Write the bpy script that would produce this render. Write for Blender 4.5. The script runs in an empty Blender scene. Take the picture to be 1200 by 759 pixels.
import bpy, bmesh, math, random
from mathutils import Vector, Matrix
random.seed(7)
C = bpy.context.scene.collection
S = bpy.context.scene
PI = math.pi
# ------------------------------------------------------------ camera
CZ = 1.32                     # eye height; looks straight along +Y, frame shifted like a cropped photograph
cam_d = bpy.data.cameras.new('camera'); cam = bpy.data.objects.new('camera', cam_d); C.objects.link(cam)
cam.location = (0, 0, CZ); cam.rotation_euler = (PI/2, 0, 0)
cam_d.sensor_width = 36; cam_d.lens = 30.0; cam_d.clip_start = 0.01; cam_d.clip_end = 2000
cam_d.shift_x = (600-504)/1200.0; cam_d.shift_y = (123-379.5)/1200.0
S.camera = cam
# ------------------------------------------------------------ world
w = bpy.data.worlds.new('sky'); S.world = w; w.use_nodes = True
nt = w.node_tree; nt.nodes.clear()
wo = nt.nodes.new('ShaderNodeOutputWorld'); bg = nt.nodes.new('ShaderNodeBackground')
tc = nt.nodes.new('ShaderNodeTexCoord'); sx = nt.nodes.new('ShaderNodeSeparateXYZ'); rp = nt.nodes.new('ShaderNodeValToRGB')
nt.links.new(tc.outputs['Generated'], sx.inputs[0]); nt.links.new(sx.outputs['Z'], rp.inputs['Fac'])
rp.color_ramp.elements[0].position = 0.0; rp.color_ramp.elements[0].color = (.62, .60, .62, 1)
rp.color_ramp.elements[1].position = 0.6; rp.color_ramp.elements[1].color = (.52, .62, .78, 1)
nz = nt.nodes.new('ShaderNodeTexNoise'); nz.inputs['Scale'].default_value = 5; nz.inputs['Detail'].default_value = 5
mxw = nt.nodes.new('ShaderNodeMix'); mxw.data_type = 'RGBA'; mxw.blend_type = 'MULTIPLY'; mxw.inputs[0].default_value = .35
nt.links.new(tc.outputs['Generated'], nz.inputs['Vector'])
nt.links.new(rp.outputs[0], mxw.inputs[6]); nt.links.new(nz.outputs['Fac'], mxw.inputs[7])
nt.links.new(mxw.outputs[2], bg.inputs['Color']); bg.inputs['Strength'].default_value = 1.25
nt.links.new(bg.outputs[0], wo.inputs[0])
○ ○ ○
Only a number is wanted: how many lines of the material include the word "scene".

3